If you’ve heard the name Edna Lewis, chances are you know a little something about what she’s contributed to Black American food history. While she’s most widely known as “The Grande Dame of Southern Cooking,” Edna — a renowned chef, restaurateur, culinary ambassador, and author — made a huge impact when she released her second cookbook, The Taste of Country Cooking.

Hitting shelves in 1976 (which was just four years after her first cookbook, The Edna Lewis Cookbook, was released), the cookbook quickly became revered as the book that brought the attention back to genuine southern cooking. And, as a result, it became one of the first cookbooks by a Black woman to reach a national audience. Delivering a high caliber of knowledge, relatability and expertise, readers have been able to learn both history and recipes of the south through Edna’s personal culinary lens.

1999: Patti LaBelle releases her first cookbook, LaBelle Cuisine: Recipes to Sing About.

Before iconic songstress Patti LaBelle was taking over grocery store shelves with her infamous pies, she was making her way in households with her first cookbook, LaBelle Cuisine: Recipes to Sing About.

Released in 1999, the cookbook — which hit shelves the same year as her 20th Century Masters — The Millennium Collection: The Best of Patti LaBelle album — served as one of the first cookbooks to be released by a major entertainment act. Filled to the brim with soulful stories and recipes like macaroni and cheese, gumbo and more, the cookbook still finds itself nestled comfortably on the shelf of many home cooks today. Now, entertainment acts from all avenues are stepping into the food industry and taking it just as seriously as the legendary songstress did more than 20 years ago.

2019: Chef Mariya Russell becomes the first Black American woman to be awarded a Michelin star.

If you know anything about the restaurant business, you know that receiving a Michelin star is one of the highest honors. While Michelin stars date back to 1900, it wasn’t until 2019 that the first Black woman was awarded one.

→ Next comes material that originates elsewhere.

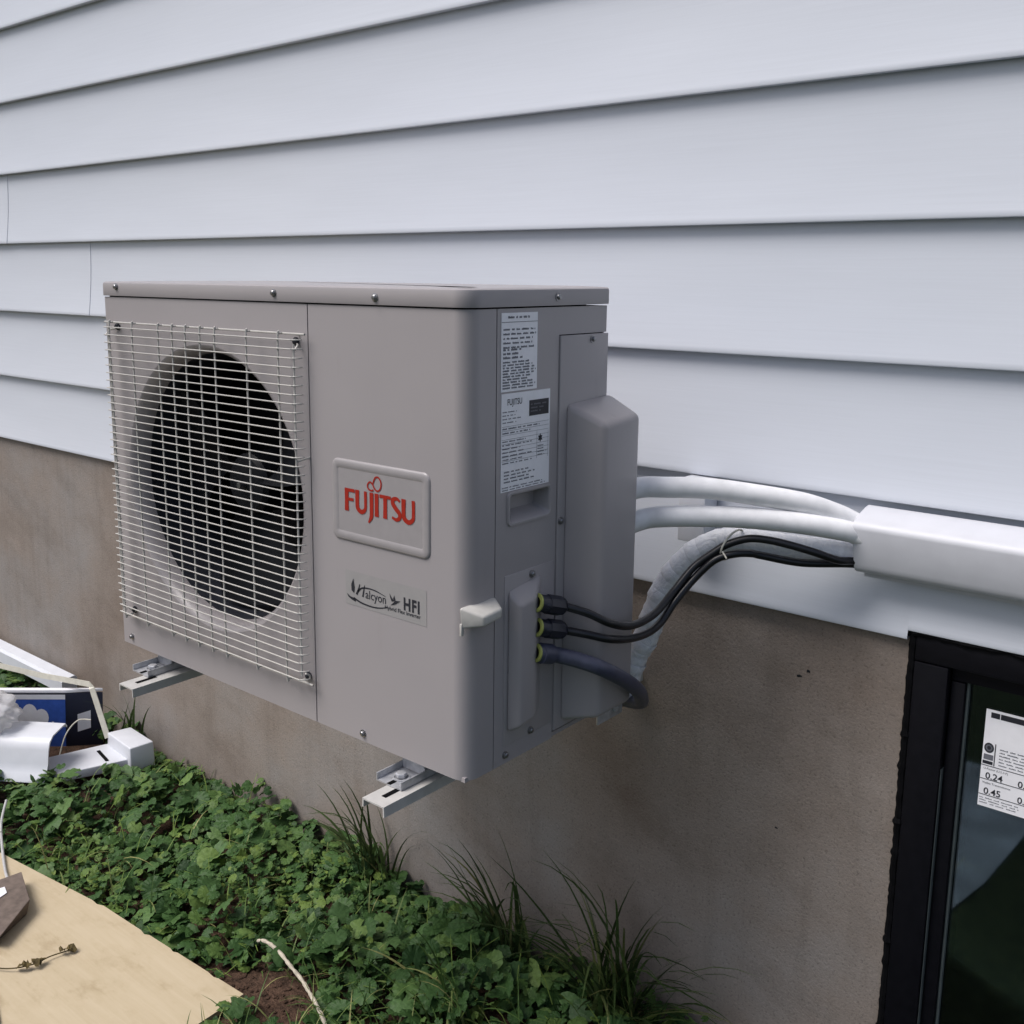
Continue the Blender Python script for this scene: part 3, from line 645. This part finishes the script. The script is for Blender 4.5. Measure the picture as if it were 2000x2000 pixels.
word_rows(mb, .0730, .118, GZ + .5280, GZ + .512, .0050, .0018, xx, 1, True, 9, .5)
for q in range(9): side_quad(mb, .0715, .180, GZ + .5080 - q * .0062, GZ + .5084 - q * .0062, xx)
word_rows(mb, .0730, .178, GZ + .5040, GZ + .492, .0062, .0024, xx, 1, True, 10, .6)
word_rows(mb, .0730, .146, GZ + .4860, GZ + .452, .0052, .0020, xx, 1, True, 11, .5)
word_rows(mb, .0770, .150, GZ + .4420, GZ + .424, .0048, .0024, xx, 1, True, 12, .6)
word_rows(mb, .0730, .180, GZ + .4200, GZ + .4155, .0036, .0018, xx, 1, True, 13, .85)
for y_ in (.1515, .1785): side_quad(mb, y_, y_ + .0006, GZ + .4545, GZ + .494, xx)
word_rows(mb, .1540, .177, GZ + .4720, GZ + .458, .0044, .0020, xx, 1, True, 14, .7)
word_rows(mb, .1360, .176, GZ + .5340, GZ + .520, .0050, .0024, W_ + .0014, 1, True, 15, .6)
mb.build('small_print', 'grey ink', n2_, fix=False)
# feet: galvanised channels under the base, bolted to the brackets
def foot(xc):
    m_ = MB(); a, b_ = xc - .0265, xc + .0265; zf = GZ - .0385
    prof = [(a, zf + .0125), (a, zf), (b_, zf), (b_, zf + .0125), (b_ - .0022, zf + .0125), (b_ - .0022, zf + .0022), (a + .0022, zf + .0022), (a + .0022, zf + .0125)]
    m_.extr(prof, -.0235, .352, axis='y'); f = m_.build('mounting_foot', 'galvanised', unit)
    m_ = MB(); m_.box((a + .003, .03, zf + .003), (b_ - .003, .30, GZ - .003)); m_.build('foot_web', 'galvanised', f)
    m_ = MB(); m_.lathe([(.0135, 0), (.0135, .0015), (.011, .002)], (xc, .0035, zf + .0024), (0, 0, 1), 24); m_.lathe([(.0088, .002), (.0088, .0075), (.0078, .0085), (0, .0088)], (xc, .0035, zf + .0024), (0, 0, 1), 6, False); m_.build('bolt', 'galvanised', f)
    m_ = MB(); m_.box((xc - .0040, -.0237, zf + .0023), (xc + .0040, -.010, zf + .0027)); m_.build('slot', 'seal black', f)
FL, FR_ = .0905, .7655
foot(FL); foot(FR_)
# rear tab seen past the valve cover
mb = MB(); mb.box((W_ - .012, .345, GZ - .030), (W_ - .008, .420, GZ + .004), .001); mb.lathe([(.009, 0), (.009, .004), (.005, .006), (0, .0065)], (W_ - .008, .395, GZ - .012), (1, 0, 0), 12); mb.build('rear_tab', 'galvanised', unit)

# ------------------------------------------------------------------ wall brackets
def bracket(xc, label):
    root = empty('wall_bracket', label, 'bracket', 'brackets carrying the unit'); a, b_ = xc - .0225, xc + .0225; zt_ = GZ - .0395
    m_ = MB(); prof = [(a, zt_), (b_, zt_), (b_ + .0005, zt_ - .0165), (b_ - .0020, zt_ - .0165), (b_ - .0025, zt_ - .0025), (a + .0025, zt_ - .0025), (a + .0020, zt_ - .0140), (a - .0005, zt_ - .0140)]
    m_.extr(prof, -.0735, YF - .004, axis='y'); arm = m_.build('arm', 'bracket paint', root)
    m_ = MB(); m_.box((xc - .0045, -.0520, zt_ + .0002), (xc + .0045, -.010, zt_ + .0006)); m_.build('arm_slot', 'seal black', arm)
    return root
bracket(.1220, 'pale grey metal bracket arm under the fan end of the unit')
bracket(.7840, 'pale grey metal bracket arm under the corner nearest the camera')

# ------------------------------------------------------------------ pipes, cables, line cover
def piece(mb_, name, material, label, cat, group=None, **kw): return tag(mb_.build(name, material, **kw), label, cat, group)
mb = MB(); mb.tube(smooth_path([(.915, .3100, 1.141), (.9341, .38, 1.1501), (.973, .4037, 1.1529), (1.0266, .4368, 1.1534), (1.0798, .4699, 1.1474), (1.1492, .5220, 1.1340), (1.1950, .5580, 1.1165), (1.2235, .5760, 1.1025), (1.26, .580, 1.096)], 8), [.0172] * 40 + list(np.linspace(.0172, .0135, 25)), 20)
piece(mb, 'insulated_pipe', 'insulation', 'upper white insulated pipe bending from the unit into the wall duct', 'pipe', 'insulated pipes')
mb = MB(); mb.tube(smooth_path([(.918, .3100, 1.083), (.9397, .382, 1.0979), (.9756, .4029, 1.1051), (1.03, .4347, 1.1084), (1.0836, .4666, 1.1090), (1.1533, .5086, 1.1040), (1.2100, .5500, 1.0935), (1.2300, .5640, 1.0850), (1.27, .570, 1.078)], 8), [.0172] * 46 + list(np.linspace(.0172, .0140, 19)), 20)
piece(mb, 'insulated_pipe', 'insulation', 'middle white insulated pipe just below the topmost one', 'pipe', 'insulated pipes')
pth = smooth_path([(.865, .462, .755), (.8850, .466, .8252), (.9060, .468, .8704), (.9240, .47, .9265), (.9400, .475, .9700), (.9747, .482, 1.0190), (1.0151, .497, 1.0497), (1.0458, .509, 1.0565), (1.1041, .534, 1.0545), (1.1615, .563, 1.0510), (1.2050, .5800, 1.0500), (1.2350, .5880, 1.0500), (1.26, .589, 1.050)], 10)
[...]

American chef and restaurateur Mariya Russell received the honor for her work as chef at Chicago’s Kumiko and Kikkō Japanese dining bar just days after her 30th birthday, and with it, the Ohio native changed the history of a more than 100-year-old award system. As a result, the restaurant — thanks to her contribution — also went on to receive the Best New Restaurant award from Food & Wine the same year. And in the following year, Russell was a James Beard Award semi-finalist.

2022: Nourish + Bloom, the world’s first Black-owned autonomous grocery store, opens in Georgia.

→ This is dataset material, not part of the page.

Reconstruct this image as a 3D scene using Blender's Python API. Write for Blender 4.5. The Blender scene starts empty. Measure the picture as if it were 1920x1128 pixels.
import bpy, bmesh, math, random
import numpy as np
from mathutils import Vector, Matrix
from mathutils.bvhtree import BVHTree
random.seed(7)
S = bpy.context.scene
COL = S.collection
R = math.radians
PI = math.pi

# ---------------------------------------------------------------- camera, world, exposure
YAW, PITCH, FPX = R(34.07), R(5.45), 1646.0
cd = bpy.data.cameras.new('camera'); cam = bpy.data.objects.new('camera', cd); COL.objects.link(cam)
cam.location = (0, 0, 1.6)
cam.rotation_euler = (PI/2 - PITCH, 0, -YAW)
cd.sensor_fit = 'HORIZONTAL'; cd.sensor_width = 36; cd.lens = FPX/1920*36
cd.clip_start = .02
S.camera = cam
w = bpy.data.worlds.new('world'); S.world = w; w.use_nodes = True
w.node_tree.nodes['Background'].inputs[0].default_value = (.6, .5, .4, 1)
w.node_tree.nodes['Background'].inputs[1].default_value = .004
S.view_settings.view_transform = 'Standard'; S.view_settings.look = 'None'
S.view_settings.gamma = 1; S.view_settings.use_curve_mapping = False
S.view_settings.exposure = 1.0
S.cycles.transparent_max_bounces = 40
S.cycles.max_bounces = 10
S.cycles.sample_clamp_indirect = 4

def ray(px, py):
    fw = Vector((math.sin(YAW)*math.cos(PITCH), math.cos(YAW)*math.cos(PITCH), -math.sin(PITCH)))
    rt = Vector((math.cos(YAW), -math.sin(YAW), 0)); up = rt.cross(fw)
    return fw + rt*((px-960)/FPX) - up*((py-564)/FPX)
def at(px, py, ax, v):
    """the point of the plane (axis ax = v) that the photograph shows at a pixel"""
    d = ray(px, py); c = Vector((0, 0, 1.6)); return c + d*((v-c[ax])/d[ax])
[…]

Founded by Jamie Michael Hemmings and Jilea Hemmings, Nourish + Bloom opened its doors in 2022 in Fayetteville, Georgia — a city located about 30 minutes outside of Atlanta. Delivering a cashier-less shopping experience that relieves the stress of shoppers standing in line for check-out, shoppers are charged based on the items they pick up and payment is made through an app that you sign up for prior to shopping.

Though not expansive in size like big box retailers such as Walmart, Target, or Costco, the small grocery store is nestled in a community making it the perfect low-lift neighborhood shopping experience to pick up go-to items you need on the daily. The added plus? There’s even a bistro that offers items that can also be ordered and paid for through the app.